Out West Arts: Performance at the end of the world

Opera, music, theater, and art in Los Angeles and beyond

Great White North(ern Europe)

April 16, 2007

 
If I didn’t know how much Esa-Pekka Salonen loved this city and community I would think he was trying to rub salt in our wounds this week by going out of his way to highlight some of the things we will be missing in his absence as music director with the LA Phil. In between performances of the stupendous revival of “The Tristan Project” across the street, he "curated" a superlative program for the Monday Evening Concerts Series at Zipper Concert Hall tonight. He jokingly told the audience in brief pre-concert comments that while the composers he had invited weren’t necessarily young, they belonged to a group unusual here in LA – middle-aged Scandinavian composers. Specifically, the program contained two works from fellow Finnish composer Kimmo Hakola sandwiched between two others from Norwegian-born Rolf Wallin.

Rolf Wallin
Photo: Eli Berge
Wallin has made a name for himself by working with computer technology and mathematical approaches to composition. Heavily informed by European modernism, the two pieces here were wisely chosen representatives of his work.
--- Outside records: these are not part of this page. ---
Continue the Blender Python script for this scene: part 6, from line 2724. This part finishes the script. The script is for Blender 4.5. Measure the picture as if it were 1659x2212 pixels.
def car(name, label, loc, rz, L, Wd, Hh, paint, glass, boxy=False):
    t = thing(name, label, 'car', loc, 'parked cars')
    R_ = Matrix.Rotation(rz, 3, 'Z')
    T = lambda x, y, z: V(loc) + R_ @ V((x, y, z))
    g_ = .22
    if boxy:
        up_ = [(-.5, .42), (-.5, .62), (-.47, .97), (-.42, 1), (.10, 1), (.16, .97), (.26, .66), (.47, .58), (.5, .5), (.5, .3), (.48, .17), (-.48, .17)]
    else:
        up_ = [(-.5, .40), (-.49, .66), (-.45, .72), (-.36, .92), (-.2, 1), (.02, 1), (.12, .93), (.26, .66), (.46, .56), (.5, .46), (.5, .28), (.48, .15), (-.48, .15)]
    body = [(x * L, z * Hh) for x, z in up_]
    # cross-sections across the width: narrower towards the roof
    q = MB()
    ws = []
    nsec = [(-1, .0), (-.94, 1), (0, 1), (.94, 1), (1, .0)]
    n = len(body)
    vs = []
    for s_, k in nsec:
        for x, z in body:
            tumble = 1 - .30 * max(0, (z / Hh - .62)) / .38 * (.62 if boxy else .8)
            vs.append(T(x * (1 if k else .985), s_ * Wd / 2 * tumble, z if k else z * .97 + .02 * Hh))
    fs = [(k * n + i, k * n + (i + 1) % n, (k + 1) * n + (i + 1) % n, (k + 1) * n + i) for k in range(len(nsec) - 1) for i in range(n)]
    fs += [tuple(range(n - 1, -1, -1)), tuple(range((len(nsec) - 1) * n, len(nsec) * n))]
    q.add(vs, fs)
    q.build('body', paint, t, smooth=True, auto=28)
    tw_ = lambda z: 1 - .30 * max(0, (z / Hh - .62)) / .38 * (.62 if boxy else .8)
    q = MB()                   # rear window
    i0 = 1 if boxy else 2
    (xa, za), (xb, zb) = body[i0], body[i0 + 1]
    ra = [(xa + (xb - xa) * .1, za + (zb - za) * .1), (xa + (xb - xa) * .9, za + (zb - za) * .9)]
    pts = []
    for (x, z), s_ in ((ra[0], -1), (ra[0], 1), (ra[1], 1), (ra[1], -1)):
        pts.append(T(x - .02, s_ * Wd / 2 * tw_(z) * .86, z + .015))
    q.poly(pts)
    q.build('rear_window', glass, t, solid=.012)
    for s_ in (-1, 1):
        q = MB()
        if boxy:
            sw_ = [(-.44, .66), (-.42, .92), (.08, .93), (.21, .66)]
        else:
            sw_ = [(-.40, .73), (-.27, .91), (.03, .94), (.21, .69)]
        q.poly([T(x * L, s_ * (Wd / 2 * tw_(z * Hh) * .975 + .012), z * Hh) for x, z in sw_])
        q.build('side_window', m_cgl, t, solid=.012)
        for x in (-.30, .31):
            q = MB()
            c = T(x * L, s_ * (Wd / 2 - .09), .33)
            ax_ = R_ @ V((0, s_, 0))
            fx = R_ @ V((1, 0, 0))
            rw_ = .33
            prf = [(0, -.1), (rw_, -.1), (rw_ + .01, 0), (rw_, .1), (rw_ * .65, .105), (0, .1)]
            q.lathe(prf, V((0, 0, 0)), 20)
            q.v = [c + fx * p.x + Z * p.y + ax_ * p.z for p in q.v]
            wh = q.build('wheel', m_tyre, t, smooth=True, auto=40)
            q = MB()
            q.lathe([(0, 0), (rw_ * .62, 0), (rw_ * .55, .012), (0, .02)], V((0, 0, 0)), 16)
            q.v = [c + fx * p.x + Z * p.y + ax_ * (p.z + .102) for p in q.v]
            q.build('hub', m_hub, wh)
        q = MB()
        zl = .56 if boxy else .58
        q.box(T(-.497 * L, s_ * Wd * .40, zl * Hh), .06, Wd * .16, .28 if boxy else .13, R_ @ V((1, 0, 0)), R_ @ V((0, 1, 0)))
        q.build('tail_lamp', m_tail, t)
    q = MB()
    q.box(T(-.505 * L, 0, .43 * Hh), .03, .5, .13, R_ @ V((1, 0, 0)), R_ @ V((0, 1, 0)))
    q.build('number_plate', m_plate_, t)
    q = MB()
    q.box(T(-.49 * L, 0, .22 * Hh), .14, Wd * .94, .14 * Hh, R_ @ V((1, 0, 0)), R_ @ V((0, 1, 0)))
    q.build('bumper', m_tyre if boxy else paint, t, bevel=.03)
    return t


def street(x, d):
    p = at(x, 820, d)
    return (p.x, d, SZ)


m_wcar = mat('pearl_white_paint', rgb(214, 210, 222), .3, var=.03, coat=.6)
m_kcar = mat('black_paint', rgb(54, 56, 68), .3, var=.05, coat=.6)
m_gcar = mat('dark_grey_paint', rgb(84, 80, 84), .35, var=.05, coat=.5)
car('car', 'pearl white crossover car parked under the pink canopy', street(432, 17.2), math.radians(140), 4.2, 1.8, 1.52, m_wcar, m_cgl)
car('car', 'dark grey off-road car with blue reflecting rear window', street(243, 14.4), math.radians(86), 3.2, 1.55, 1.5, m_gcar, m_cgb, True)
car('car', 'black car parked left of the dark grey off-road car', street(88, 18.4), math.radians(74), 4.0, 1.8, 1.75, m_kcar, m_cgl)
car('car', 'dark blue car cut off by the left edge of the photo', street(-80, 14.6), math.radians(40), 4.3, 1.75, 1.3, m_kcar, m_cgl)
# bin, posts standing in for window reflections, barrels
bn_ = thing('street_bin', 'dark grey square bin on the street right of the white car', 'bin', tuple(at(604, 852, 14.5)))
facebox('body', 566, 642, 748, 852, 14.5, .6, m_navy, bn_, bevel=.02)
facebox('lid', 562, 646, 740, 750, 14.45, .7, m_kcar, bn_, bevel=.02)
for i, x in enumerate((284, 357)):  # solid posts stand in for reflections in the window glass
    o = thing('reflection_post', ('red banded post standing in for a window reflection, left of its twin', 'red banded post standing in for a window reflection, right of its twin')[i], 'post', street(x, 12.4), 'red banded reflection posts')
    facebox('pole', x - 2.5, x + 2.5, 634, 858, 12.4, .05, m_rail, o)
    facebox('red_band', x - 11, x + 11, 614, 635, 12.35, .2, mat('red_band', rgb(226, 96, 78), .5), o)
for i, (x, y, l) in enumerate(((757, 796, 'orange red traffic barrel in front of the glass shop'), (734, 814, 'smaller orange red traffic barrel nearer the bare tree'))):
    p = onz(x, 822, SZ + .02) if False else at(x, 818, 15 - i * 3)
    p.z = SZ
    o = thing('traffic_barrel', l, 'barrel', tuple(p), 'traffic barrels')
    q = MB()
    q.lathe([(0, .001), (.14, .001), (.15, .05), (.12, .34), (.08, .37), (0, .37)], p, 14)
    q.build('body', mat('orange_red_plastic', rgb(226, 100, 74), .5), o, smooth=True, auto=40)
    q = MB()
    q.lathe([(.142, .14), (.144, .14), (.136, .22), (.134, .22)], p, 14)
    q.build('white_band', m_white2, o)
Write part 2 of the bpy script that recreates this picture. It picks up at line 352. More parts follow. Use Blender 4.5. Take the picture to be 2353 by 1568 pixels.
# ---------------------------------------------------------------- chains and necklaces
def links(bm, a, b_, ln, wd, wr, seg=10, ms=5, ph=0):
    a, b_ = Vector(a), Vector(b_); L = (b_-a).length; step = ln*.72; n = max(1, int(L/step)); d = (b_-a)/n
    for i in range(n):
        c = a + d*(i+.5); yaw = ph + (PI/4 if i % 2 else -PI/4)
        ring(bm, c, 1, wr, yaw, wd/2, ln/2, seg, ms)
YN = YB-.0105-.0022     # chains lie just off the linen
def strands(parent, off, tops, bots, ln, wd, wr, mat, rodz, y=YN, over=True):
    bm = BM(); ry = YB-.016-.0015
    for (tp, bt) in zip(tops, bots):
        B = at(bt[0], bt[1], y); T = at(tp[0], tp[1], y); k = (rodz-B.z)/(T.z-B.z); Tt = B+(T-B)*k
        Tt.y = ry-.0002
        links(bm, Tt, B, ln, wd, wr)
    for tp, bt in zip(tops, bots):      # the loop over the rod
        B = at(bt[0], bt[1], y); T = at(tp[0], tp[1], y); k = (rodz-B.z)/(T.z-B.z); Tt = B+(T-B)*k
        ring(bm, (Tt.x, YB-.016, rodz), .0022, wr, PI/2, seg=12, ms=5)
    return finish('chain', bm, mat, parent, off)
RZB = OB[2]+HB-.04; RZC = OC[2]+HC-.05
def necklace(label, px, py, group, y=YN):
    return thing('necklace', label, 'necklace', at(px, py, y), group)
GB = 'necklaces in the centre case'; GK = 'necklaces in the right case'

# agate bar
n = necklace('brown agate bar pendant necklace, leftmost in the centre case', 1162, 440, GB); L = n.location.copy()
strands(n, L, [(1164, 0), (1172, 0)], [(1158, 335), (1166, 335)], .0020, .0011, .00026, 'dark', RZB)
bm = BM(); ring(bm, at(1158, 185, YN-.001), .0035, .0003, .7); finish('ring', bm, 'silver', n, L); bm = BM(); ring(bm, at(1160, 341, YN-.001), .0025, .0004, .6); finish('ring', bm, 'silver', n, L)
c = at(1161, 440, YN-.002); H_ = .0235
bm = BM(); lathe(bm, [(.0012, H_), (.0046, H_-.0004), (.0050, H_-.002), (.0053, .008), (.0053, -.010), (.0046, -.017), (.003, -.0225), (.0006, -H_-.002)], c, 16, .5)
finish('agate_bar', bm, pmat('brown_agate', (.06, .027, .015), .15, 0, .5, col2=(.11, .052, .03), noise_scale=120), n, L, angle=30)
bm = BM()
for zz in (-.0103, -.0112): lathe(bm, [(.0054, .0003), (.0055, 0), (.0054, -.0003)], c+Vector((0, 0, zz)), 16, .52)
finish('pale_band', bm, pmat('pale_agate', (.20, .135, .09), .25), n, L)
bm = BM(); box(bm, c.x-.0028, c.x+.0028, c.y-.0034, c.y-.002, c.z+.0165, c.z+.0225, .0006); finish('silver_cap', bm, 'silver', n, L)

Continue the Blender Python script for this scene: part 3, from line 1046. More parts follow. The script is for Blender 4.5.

The concert opened with a piece for a small ensemble, The Age of Wire and String, a set of 8 miniatures with titles like “Dog, Mode of Heat Transfer in Barking” and “Food Costumes of Montana”. While not technologically innovative, the work was sly and under the direction of Magnus Martensson, played up to its witty best. The program closed with Lautleben, for solo voice with accompanying processed sounds and a video installation by Tone Myskja. Wallin has written works using balloons and “controller suits” but Lautleben takes a different approach. The piece is performed by Sidsel Endresen, a notable Norwegian vocal talent, who improvises a type of maniacal scatting in bursts over the top of a manipulated soundtrack of her own voice producing other sounds. All of this unusual vocalizing is accompanied by an abstract video installation that created sort of an ironic contrasting effect to the video accompaniment Bill Viola has developed for Wagner’s music just across the street. This music was certainly fun and engaging if not immediately memorable. Certainly worth another listen, though.

Kimmo Hakola
Photo: Saara Vuorjoki/Fimic 2006
In contrast, Kimmo Hakola, while not immune to the influence of European music of the last twenty years, is clearly more interested in more traditional forms not unlike what one might imagine a Scandinavian John Adams would be like. He had two works here – the Chamber Concerto for 5 strings, 4 winds, percussion and a piano; and Capriole, a duo for clarinet and cello. The five movements of the Concerto were both frenetic and lovely, and the group performing here was conducted by the composer himself. The piece ends with a rather majestic tone and was very well received by the audience. Capriole benefited from the virtuosic playing of Claire Bryant on cello and Carol McGonnell on clarinet who passed the alternately rhythmic and laconic melodies back and forth in what was surely the highlight of the evening.

In the end it was nice to have a visit from these two quite interesting composers even if it was a reminder that things may be getting a little less Nordic around here.